• **STORED DATA**
▶
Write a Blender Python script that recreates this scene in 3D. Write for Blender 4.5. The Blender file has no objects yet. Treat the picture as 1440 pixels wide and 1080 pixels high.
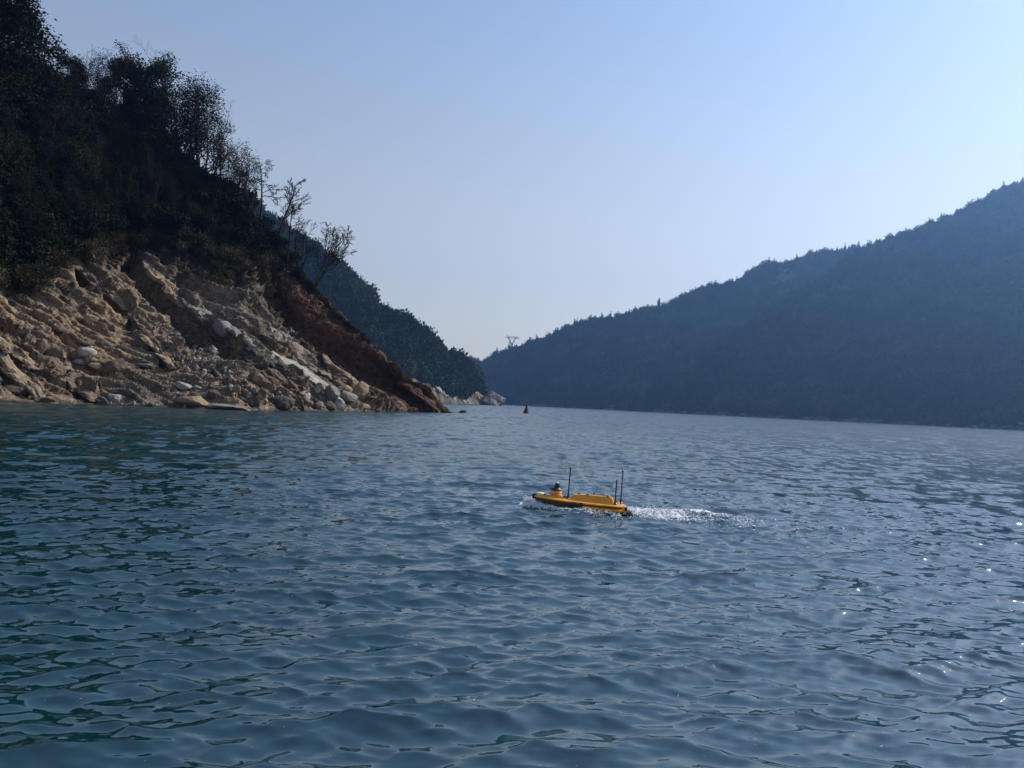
import bpy, bmesh, math, random
import numpy as np
from mathutils import Vector, Matrix, Euler
from mathutils.bvhtree import BVHTree

rad = math.radians
S = bpy.context.scene
COL = S.collection
random.seed(7)
RNG = np.random.default_rng(11)

# ------------------------------------------------------------------ camera
F = 1080.0                       # focal length in photo pixels (1440 wide)
PITCH, ROLL, CAMH = rad(1.5), rad(2.75), 2.0
r0 = Vector((1, 0, 0)); f0 = Vector((0, math.cos(PITCH), math.sin(PITCH))); u0 = r0.cross(f0)
cr = r0 * math.cos(ROLL) + u0 * math.sin(ROLL)
cu = u0 * math.cos(ROLL) - r0 * math.sin(ROLL)
camd = bpy.data.cameras.new('camera'); cam = bpy.data.objects.new('camera', camd); COL.objects.link(cam)
cam.matrix_world = Matrix(((cr.x, cu.x, -f0.x, 0), (cr.y, cu.y, -f0.y, 0), (cr.z, cu.z, -f0.z, CAMH), (0, 0, 0, 1)))
camd.sensor_width = 36; camd.lens = 36 * F / 1440; camd.clip_start = .05; camd.clip_end = 20000
S.camera = cam

# ------------------------------------------------------------------ light
SUN_AZ, SUN_EL = rad(62), rad(38)          # azimuth to the right of +Y
w = bpy.data.worlds.new('World'); S.world = w; w.use_nodes = True
nt = w.node_tree; nt.nodes.clear()
sky = nt.nodes.new('ShaderNodeTexSky'); sky.sky_type = 'NISHITA'; sky.sun_disc = False
sky.sun_elevation = SUN_EL; sky.sun_rotation = SUN_AZ
sky.air_density = 1.0; sky.dust_density = .35; sky.ozone_density = 1.3; sky.altitude = 400
bg = nt.nodes.new('ShaderNodeBackground'); bg.inputs[1].default_value = 0.122
ow = nt.nodes.new('ShaderNodeOutputWorld')
# the low air is dusty: colour thins out towards the horizon, all the way round
tcw = nt.nodes.new('ShaderNodeTexCoord'); spw = nt.nodes.new('ShaderNodeSeparateXYZ'); nt.links.new(tcw.outputs['Generated'], spw.inputs[0])
mrw = nt.nodes.new('ShaderNodeMapRange'); mrw.interpolation_type = 'SMOOTHSTEP'; nt.links.new(spw.outputs[2], mrw.inputs[0])
for i_, v_ in ((1, -.05), (2, .62), (3, .22), (4, .95)): mrw.inputs[i_].default_value = v_
hsw = nt.nodes.new('ShaderNodeHueSaturation'); nt.links.new(sky.outputs[0], hsw.inputs['Color']); nt.links.new(mrw.outputs[0], hsw.inputs['Saturation'])
mxw = nt.nodes.new('ShaderNodeMix'); mxw.data_type = 'RGBA'; mxw.blend_type = 'MULTIPLY'; mxw.inputs[0].default_value = 1
mrt = nt.nodes.new('ShaderNodeMapRange'); nt.links.new(spw.outputs[2], mrt.inputs[0])
for i_, v_ in ((1, .0), (2, .52), (3, 0.), (4, 1.)): mrt.inputs[i_].default_value = v_
tnt = nt.nodes.new('ShaderNodeMix'); tnt.data_type = 'RGBA'; nt.links.new(mrt.outputs[0], tnt.inputs[0])
tnt.inputs[6].default_value = (.80, .725, .60, 1); tnt.inputs[7].default_value = (1.27, 1.24, 1.21, 1); nt.links.new(tnt.outputs[2], mxw.inputs[7])
nt.links.new(hsw.outputs[0], mxw.inputs[6]); nt.links.new(mxw.outputs[2], bg.inputs[0]); nt.links.new(bg.outputs[0], ow.inputs[0])
sd = bpy.data.lights.new('sun', 'SUN'); sun = bpy.data.objects.new('sun', sd); COL.objects.link(sun)
sd.energy = 5.0; sd.angle = rad(.55); sd.color = (1, .93, .82)
SUNV = Vector((math.sin(SUN_AZ) * math.cos(SUN_EL), math.cos(SUN_AZ) * math.cos(SUN_EL), math.sin(SUN_EL)))
sun.rotation_euler = (-SUNV).to_track_quat('-Z', 'Y').to_euler()
S.view_settings.view_transform = 'Standard'; S.view_settings.look = 'None'
S.view_settings.gamma = 1; S.view_settings.exposure = 0.33; S.view_settings.use_curve_mapping = False
S.render.engine = 'CYCLES'
S.cycles.use_denoising = True
S.cycles.max_bounces = 6; S.cycles.volume_bounces = 0; S.cycles.diffuse_bounces = 2
S.cycles.glossy_bounces = 3; S.cycles.transmission_bounces = 2
S.cycles.sample_clamp_indirect = 4; S.cycles.sample_clamp_direct = 8
HAZE_D, HAZE_COL, HAZE_G = 0.00017, (.25, .50, 1.0), .62

# ------------------------------------------------------------------ helpers
def ray(px, py):
    return (cr * ((px - 720) / F) + cu * ((540 - py) / F) + f0).normalized()
def ang(px, py):
    d = ray(px, py); h = math.hypot(d.x, d.y)
    return math.atan2(d.x, d.y), d.z / h
def pol(th, r, z):
    return Vector((math.sin(th) * r, math.cos(th) * r, z))
def water_at(px, py):
    d = ray(px, py); t = -CAMH / d.z
    return Vector((0, 0, CAMH)) + d * t

def tag(o, label=None, cat=None, group=None, kind=None):
    if label: o['label'] = label
    if cat: o['category'] = cat
    if group: o['group'] = group
    if kind: o['kind'] = kind
    return o
def mesh_np(name, V, Fc, mats=(), smooth=True, idx=None):
    V = np.asarray(V, dtype=np.float32); Fc = np.asarray(Fc, dtype=np.int32)
    me = bpy.data.meshes.new(name)
    k = Fc.shape[1]
    me.vertices.add(len(V)); me.vertices.foreach_set('co', V.ravel())
    me.loops.add(Fc.size); me.loops.foreach_set('vertex_index', Fc.ravel())
    me.polygons.add(len(Fc)); me.polygons.foreach_set('loop_start', np.arange(0, Fc.size, k, dtype=np.int32))
    me.polygons.foreach_set('use_smooth', np.full(len(Fc), smooth, dtype=bool))
    for m in mats: me.materials.append(m)
    if idx is not None: me.polygons.foreach_set('material_index', np.asarray(idx, dtype=np.int32))
    me.update(calc_edges=True)
    return me
def link(name, me, parent=None):
    o = bpy.data.objects.new(name, me); COL.objects.link(o)
    if parent: o.parent = parent
    return o
def empty(name, loc, rz=0):
    o = bpy.data.objects.new(name, None); COL.objects.link(o); o.location = loc; o.rotation_euler = (0, 0, rz)
    o.empty_display_size = .2
    return o
def fattr(me, name, arr):
    a = me.attributes.new(name, 'FLOAT', 'POINT'); a.data.foreach_set('value', np.asarray(arr, dtype=np.float32).ravel())
def grid_faces(nu, nv):
    i = np.arange(nu * nv).reshape(nu, nv)
    return np.stack([i[:-1, :-1], i[1:, :-1], i[1:, 1:], i[:-1, 1:]], -1).reshape(-1, 4)

# vectorised value noise
def _h(ix, iy, iz, s):
    n = (ix * 374761393 + iy * 668265263 + iz * 1274126177 + s * 974634777) & 0xffffffff
    n = ((n ^ (n >> 13)) * 1274126177) & 0xffffffff
    n = ((n ^ (n >> 15)) * 2246822519) & 0xffffffff
    return ((n ^ (n >> 16)) & 0xffff) / 32767.5 - 1
def vnoise(x, y, z, s=0):
    x, y, z = np.broadcast_arrays(x, y, z)
    fx, fy, fz = np.floor(x), np.floor(y), np.floor(z)
    ix, iy, iz = fx.astype(np.int64), fy.astype(np.int64), fz.astype(np.int64)
    tx, ty, tz = x - fx, y - fy, z - fz
    tx = tx * tx * tx * (tx * (tx * 6 - 15) + 10); ty = ty * ty * ty * (ty * (ty * 6 - 15) + 10); tz = tz * tz * tz * (tz * (tz * 6 - 15) + 10)
    o = 0
    for a in (0, 1):
        for b in (0, 1):
            for c in (0, 1):
                o = o + _h(ix + a, iy + b, iz + c, s) * (tx if a else 1 - tx) * (ty if b else 1 - ty) * (tz if c else 1 - tz)
    return o
def fbm(x, y, z, octv=4, s=0, gain=.5, ridged=False):
    o = 0; a = 1.0; t = 0
    for k in range(octv):
        n = vnoise(x * 2 ** k + 17.3 * k, y * 2 ** k + 5.1 * k, z * 2 ** k - 9.7 * k, s + k)
        if ridged: n = 1 - 2 * np.abs(n)
        o = o + a * n; t += a; a *= gain
    return o / t
def sst(a, b, x):
    t = np.clip((x - a) / (b - a), 0, 1); return t * t * (3 - 2 * t)

# ------------------------------------------------------------------ materials
class NT:
    def __init__(s, name):
        s.m = bpy.data.materials.new(name); s.m.use_nodes = True; s.t = s.m.node_tree; s.t.nodes.clear()
        s.out = s.n('ShaderNodeOutputMaterial'); s.p = s.n('ShaderNodeBsdfPrincipled'); s.l(s.p.outputs[0], s.out.inputs[0])
    def n(s, t, **k):
        o = s.t.nodes.new(t)
        for a, b in k.items(): setattr(o, a, b)
        return o
    def l(s, a, b): s.t.links.new(a, b)
    def setv(s, sock, v):
        if hasattr(v, 'links'): s.l(v, sock)
        elif isinstance(v, (tuple, list)) and len(v) == 3 and sock.type == 'RGBA': sock.default_value = (*v, 1)
        else: sock.default_value = v
    def noise(s, scale, detail=4, rough=.55, vec=None, dist=0, sc3=None, out=0):
        n = s.n('ShaderNodeTexNoise'); n.inputs['Scale'].default_value = scale
        n.inputs['Detail'].default_value = detail; n.inputs['Roughness'].default_value = rough; n.inputs['Distortion'].default_value = dist
        if vec is None: vec = s.geo()
        if sc3: 
            mp = s.n('ShaderNodeMapping'); mp.inputs['Scale'].default_value = sc3[:3]
            if len(sc3) > 3: mp.inputs['Rotation'].default_value = sc3[3]
            s.l(vec, mp.inputs[0]); vec = mp.outputs[0]
        s.l(vec, n.inputs['Vector']); return n.outputs[out]
    def geo(s):
        if not hasattr(s, 'g'): s.g = s.n('ShaderNodeNewGeometry')
        return s.g.outputs['Position']
    def obj(s):
        return s.n('ShaderNodeTexCoord').outputs['Object']
    def ramp(s, fac, stops):
        r = s.n('ShaderNodeValToRGB'); e = r.color_ramp.elements
        while len(e) < len(stops): e.new(.5)
        for i, (p, c) in enumerate(stops):
            e[i].position = p; e[i].color = (*c, 1) if isinstance(c, (tuple, list)) else (c, c, c, 1)
        s.l(fac, r.inputs[0]); return r.outputs[0]
    def mix(s, fac, a, b, mode='MIX'):
        m = s.n('ShaderNodeMix', data_type='RGBA', blend_type=mode)
        s.setv(m.inputs[0], fac); s.setv(m.inputs[6], a); s.setv(m.inputs[7], b); return m.outputs[2]
    def math(s, op, a, b=0.0, c=None):
        m = s.n('ShaderNodeMath', operation=op); s.setv(m.inputs[0], a); s.setv(m.inputs[1], b)
        if c is not None: s.setv(m.inputs[2], c)
        return m.outputs[0]
    def attr(s, name, out='Fac'):
        a = s.n('ShaderNodeAttribute'); a.attribute_name = name; return a.outputs[out]
    def bump(s, h, strength, dist):
        b = s.n('ShaderNodeBump'); b.inputs['Strength'].default_value = strength; b.inputs['Distance'].default_value = dist
        s.l(h, b.inputs['Height']); s.l(b.outputs[0], s.p.inputs['Normal'])
    def base(s, c): s.setv(s.p.inputs['Base Color'], c)
    def rough(s, v): s.setv(s.p.inputs['Roughness'], v)
    def spec(s, v): s.setv(s.p.inputs['Specular IOR Level'], v)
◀
• **DIRECTIONS FOR THIS TASK**
Restate, line by line and word for word, everything from the top of the material through the line that contains "S.camera = cam". Leave pictures out.

• **RESPONSE TO THIS EXERCISE**
Write a Blender Python script that recreates this scene in 3D. Write for Blender 4.5. The Blender file has no objects yet. Treat the picture as 1440 pixels wide and 1080 pixels high.
import bpy, bmesh, math, random
import numpy as np
from mathutils import Vector, Matrix, Euler
from mathutils.bvhtree import BVHTree

rad = math.radians
S = bpy.context.scene
COL = S.collection
random.seed(7)
RNG = np.random.default_rng(11)

# ------------------------------------------------------------------ camera
F = 1080.0                       # focal length in photo pixels (1440 wide)
PITCH, ROLL, CAMH = rad(1.5), rad(2.75), 2.0
r0 = Vector((1, 0, 0)); f0 = Vector((0, math.cos(PITCH), math.sin(PITCH))); u0 = r0.cross(f0)
cr = r0 * math.cos(ROLL) + u0 * math.sin(ROLL)
cu = u0 * math.cos(ROLL) - r0 * math.sin(ROLL)
camd = bpy.data.cameras.new('camera'); cam = bpy.data.objects.new('camera', camd); COL.objects.link(cam)
cam.matrix_world = Matrix(((cr.x, cu.x, -f0.x, 0), (cr.y, cu.y, -f0.y, 0), (cr.z, cu.z, -f0.z, CAMH), (0, 0, 0, 1)))
camd.sensor_width = 36; camd.lens = 36 * F / 1440; camd.clip_start = .05; camd.clip_end = 20000
S.camera = cam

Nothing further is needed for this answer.